TASK BRIEF |
The entries below contain a line with "roof_sheet('roof_sheet', [(MON1, roof_z(MON1)" and a line with "m.box(0.0, XE, MON1". Quote exactly those two lines and all lines between them.
___ MATERIAL
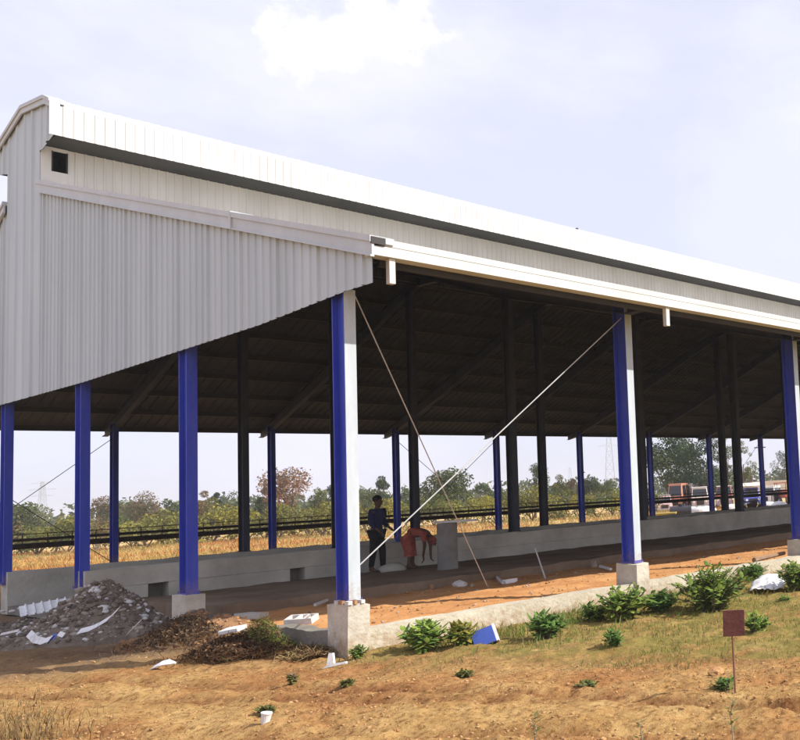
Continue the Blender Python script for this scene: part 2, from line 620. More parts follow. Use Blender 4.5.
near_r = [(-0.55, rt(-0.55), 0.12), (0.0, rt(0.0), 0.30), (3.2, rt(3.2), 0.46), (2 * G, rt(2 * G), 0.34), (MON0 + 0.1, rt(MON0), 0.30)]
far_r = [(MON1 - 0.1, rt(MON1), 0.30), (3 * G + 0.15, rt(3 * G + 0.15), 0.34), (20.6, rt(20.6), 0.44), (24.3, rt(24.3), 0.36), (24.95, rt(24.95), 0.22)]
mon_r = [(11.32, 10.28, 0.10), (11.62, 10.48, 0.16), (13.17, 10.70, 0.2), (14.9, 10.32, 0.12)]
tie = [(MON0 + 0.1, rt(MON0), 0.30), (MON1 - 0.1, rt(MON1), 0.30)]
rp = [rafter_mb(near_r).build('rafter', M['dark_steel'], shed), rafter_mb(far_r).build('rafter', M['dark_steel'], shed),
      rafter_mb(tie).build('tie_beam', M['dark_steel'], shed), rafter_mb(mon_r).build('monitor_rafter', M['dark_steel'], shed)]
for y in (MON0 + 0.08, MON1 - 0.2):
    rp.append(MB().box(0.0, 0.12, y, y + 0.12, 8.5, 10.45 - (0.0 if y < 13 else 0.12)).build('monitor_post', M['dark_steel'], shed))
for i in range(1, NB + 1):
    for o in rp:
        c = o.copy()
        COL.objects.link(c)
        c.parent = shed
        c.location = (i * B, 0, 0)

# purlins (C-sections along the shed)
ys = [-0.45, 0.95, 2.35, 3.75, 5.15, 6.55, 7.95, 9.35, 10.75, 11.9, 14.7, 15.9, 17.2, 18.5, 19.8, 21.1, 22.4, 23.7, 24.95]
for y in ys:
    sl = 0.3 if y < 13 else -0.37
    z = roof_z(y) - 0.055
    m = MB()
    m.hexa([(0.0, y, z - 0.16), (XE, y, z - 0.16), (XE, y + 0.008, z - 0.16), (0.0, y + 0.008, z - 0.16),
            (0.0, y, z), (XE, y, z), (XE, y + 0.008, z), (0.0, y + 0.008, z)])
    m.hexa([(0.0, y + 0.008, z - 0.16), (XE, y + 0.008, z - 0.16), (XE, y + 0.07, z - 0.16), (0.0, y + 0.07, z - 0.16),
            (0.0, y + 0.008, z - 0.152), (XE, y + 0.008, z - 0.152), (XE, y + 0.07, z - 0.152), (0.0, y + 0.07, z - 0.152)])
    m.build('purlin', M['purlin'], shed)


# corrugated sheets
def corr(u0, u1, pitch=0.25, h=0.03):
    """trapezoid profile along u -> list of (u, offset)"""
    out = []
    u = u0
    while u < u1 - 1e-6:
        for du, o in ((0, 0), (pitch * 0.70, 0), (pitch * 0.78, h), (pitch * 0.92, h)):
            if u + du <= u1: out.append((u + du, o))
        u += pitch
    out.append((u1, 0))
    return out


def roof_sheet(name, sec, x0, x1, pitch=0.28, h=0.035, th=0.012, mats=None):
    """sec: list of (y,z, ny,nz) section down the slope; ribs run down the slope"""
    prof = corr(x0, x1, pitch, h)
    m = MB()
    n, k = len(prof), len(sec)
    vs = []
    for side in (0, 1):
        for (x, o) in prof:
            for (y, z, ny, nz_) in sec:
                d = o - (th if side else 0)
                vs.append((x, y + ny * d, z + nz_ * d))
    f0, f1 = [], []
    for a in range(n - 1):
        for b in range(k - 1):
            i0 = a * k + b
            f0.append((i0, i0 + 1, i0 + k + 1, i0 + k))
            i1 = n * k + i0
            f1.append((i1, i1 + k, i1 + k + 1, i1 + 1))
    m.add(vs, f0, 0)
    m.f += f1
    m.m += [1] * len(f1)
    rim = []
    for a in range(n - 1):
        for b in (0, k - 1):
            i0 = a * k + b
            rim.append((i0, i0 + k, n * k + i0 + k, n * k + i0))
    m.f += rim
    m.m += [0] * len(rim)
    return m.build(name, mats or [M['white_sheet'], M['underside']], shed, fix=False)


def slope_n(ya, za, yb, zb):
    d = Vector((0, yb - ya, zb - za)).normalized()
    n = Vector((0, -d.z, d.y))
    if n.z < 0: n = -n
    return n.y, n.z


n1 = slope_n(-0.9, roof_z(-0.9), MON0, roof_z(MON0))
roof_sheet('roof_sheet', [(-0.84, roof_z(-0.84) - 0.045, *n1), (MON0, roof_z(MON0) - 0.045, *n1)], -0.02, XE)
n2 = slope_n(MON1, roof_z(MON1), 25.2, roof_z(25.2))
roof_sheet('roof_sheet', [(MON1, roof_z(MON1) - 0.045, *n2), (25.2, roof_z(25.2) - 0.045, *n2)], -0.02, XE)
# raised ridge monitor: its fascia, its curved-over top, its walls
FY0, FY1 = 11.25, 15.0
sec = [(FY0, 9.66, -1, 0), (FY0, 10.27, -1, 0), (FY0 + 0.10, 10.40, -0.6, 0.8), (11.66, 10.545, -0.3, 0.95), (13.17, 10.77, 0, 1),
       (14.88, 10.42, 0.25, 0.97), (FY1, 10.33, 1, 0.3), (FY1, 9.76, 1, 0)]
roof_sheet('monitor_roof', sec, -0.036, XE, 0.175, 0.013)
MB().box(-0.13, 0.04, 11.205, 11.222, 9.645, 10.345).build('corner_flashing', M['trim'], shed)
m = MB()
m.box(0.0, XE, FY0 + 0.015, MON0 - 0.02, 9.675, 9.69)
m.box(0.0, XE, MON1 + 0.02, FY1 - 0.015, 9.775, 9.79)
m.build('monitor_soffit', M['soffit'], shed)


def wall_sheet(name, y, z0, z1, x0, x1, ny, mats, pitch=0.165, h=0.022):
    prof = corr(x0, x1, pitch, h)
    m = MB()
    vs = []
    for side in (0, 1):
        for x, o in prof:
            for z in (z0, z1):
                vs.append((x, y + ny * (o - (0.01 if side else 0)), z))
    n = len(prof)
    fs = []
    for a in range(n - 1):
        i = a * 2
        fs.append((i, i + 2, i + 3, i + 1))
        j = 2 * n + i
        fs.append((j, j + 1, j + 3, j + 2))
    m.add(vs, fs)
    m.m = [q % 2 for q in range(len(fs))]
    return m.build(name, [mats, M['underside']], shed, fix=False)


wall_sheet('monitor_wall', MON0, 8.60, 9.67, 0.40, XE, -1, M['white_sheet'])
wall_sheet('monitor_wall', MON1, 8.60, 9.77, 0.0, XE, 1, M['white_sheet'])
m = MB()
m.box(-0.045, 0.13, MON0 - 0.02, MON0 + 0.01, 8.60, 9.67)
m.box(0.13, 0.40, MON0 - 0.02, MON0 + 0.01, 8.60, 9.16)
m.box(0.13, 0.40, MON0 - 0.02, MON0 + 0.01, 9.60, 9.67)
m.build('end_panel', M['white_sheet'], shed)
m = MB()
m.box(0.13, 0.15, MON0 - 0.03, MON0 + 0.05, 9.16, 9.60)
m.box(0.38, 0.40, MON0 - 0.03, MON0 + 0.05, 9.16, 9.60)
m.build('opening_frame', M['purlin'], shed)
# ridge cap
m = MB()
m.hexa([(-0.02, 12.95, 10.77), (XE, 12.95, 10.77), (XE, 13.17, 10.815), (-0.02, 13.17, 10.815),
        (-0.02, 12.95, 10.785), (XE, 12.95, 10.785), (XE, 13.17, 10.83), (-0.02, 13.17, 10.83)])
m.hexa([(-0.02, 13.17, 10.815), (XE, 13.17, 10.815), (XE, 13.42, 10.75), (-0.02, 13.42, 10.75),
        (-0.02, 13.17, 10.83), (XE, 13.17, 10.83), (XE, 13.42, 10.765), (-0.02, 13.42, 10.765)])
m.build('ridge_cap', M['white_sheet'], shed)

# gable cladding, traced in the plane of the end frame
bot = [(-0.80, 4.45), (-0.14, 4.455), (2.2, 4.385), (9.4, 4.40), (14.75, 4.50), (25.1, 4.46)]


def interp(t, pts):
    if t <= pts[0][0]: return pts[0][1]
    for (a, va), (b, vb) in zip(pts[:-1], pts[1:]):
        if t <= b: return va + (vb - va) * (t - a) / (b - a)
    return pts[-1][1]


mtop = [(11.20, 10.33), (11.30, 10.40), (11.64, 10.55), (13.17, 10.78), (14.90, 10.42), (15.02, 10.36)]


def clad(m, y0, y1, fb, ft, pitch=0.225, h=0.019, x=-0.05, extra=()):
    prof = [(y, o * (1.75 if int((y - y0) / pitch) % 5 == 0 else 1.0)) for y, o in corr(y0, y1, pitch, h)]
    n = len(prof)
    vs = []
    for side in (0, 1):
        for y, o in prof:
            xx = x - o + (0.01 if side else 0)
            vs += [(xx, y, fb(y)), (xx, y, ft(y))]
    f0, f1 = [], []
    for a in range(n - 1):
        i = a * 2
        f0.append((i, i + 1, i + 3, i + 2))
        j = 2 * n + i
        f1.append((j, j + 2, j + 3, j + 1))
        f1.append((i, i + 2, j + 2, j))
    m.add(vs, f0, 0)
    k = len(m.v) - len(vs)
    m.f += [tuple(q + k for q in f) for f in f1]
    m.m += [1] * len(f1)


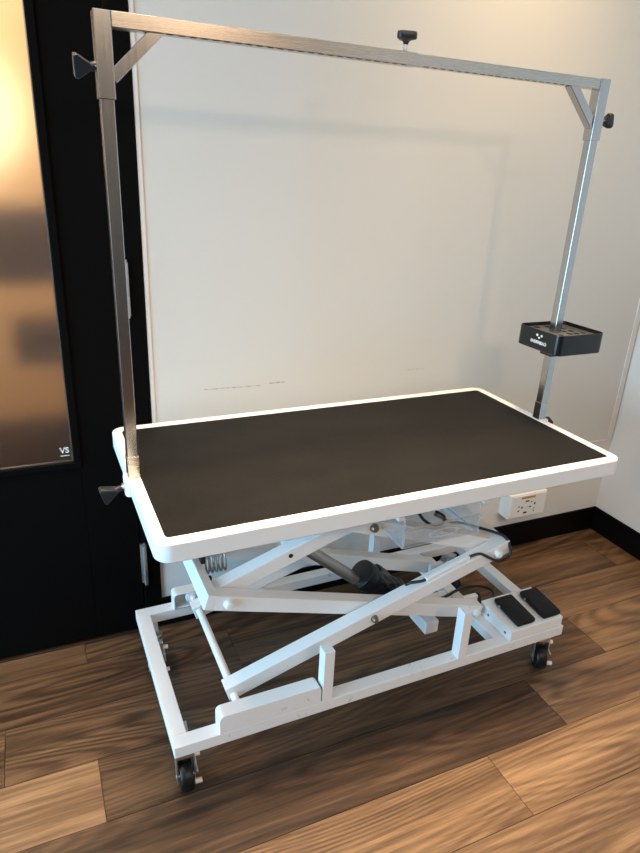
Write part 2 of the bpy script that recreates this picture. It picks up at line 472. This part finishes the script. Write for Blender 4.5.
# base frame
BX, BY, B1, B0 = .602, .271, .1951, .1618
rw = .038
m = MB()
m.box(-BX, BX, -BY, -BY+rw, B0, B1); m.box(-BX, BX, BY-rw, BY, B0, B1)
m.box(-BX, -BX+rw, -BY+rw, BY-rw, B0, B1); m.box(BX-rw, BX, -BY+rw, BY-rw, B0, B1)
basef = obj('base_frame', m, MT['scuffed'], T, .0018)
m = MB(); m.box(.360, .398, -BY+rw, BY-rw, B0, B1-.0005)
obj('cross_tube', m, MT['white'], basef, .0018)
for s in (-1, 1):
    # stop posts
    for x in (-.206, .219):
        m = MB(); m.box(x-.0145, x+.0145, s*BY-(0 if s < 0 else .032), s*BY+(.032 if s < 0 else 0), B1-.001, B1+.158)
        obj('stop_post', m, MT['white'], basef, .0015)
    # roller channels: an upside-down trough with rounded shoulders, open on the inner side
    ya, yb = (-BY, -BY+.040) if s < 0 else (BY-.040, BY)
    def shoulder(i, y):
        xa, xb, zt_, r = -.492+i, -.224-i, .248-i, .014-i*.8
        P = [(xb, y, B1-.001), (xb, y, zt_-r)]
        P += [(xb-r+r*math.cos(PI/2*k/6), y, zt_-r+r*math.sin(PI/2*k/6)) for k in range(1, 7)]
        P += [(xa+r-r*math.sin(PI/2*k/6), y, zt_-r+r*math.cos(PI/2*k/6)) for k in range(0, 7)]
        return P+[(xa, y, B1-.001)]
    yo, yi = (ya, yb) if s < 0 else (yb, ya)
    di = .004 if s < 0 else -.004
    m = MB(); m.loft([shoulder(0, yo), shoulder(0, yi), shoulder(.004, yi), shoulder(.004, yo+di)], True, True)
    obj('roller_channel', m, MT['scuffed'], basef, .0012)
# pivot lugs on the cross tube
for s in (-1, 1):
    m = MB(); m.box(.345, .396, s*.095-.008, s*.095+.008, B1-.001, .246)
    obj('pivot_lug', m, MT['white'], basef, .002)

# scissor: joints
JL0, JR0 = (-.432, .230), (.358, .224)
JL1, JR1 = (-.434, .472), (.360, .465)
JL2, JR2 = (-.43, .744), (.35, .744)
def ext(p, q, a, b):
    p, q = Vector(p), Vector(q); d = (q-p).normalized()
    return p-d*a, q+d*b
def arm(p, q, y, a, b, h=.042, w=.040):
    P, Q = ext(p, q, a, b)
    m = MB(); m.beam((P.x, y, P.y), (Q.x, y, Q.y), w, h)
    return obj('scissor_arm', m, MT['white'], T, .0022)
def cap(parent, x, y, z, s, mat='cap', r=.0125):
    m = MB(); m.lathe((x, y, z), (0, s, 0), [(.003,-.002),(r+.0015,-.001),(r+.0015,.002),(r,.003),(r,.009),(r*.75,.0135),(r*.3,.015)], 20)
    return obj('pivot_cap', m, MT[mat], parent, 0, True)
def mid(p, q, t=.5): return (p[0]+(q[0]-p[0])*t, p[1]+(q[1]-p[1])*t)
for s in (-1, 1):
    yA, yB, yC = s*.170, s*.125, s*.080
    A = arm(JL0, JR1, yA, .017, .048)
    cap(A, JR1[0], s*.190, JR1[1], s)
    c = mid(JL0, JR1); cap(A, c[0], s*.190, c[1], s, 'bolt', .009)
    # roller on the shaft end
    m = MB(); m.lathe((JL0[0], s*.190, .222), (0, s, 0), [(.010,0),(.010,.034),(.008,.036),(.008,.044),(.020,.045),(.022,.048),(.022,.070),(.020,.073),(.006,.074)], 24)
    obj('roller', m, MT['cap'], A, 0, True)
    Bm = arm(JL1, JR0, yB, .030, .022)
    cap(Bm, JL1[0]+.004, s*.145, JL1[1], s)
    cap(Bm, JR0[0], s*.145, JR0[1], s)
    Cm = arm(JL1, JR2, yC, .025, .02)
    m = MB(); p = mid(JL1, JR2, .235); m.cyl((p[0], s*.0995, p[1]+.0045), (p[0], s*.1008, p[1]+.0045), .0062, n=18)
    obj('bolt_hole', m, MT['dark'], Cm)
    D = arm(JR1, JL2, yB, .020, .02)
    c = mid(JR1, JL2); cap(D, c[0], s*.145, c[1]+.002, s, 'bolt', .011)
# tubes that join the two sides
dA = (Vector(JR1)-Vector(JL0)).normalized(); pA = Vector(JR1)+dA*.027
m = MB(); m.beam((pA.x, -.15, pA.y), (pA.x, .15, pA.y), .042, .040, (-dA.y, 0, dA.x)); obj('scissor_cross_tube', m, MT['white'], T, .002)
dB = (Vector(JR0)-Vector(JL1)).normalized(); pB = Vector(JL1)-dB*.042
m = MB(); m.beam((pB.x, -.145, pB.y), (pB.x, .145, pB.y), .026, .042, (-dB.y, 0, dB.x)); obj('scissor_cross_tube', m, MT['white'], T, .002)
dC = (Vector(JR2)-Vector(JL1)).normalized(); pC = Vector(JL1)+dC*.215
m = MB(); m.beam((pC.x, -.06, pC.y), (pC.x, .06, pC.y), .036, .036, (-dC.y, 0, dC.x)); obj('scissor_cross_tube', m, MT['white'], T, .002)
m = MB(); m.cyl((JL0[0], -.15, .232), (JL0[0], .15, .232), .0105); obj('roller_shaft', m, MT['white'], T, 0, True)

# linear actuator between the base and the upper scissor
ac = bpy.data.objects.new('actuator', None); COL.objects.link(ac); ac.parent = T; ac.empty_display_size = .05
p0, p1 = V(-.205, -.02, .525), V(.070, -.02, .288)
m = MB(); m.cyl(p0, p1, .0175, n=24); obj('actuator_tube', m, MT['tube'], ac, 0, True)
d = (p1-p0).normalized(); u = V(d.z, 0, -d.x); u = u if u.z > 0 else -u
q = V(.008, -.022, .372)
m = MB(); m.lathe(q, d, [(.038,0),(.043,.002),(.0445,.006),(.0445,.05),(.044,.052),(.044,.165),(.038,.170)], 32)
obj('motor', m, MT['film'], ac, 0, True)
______
OUTPUT |
roof_sheet('roof_sheet', [(MON1, roof_z(MON1) - 0.045, *n2), (25.2, roof_z(25.2) - 0.045, *n2)], -0.02, XE)
# raised ridge monitor: its fascia, its curved-over top, its walls
FY0, FY1 = 11.25, 15.0
sec = [(FY0, 9.66, -1, 0), (FY0, 10.27, -1, 0), (FY0 + 0.10, 10.40, -0.6, 0.8), (11.66, 10.545, -0.3, 0.95), (13.17, 10.77, 0, 1),
       (14.88, 10.42, 0.25, 0.97), (FY1, 10.33, 1, 0.3), (FY1, 9.76, 1, 0)]
roof_sheet('monitor_roof', sec, -0.036, XE, 0.175, 0.013)
MB().box(-0.13, 0.04, 11.205, 11.222, 9.645, 10.345).build('corner_flashing', M['trim'], shed)
m = MB()
m.box(0.0, XE, FY0 + 0.015, MON0 - 0.02, 9.675, 9.69)
m.box(0.0, XE, MON1 + 0.02, FY1 - 0.015, 9.775, 9.79)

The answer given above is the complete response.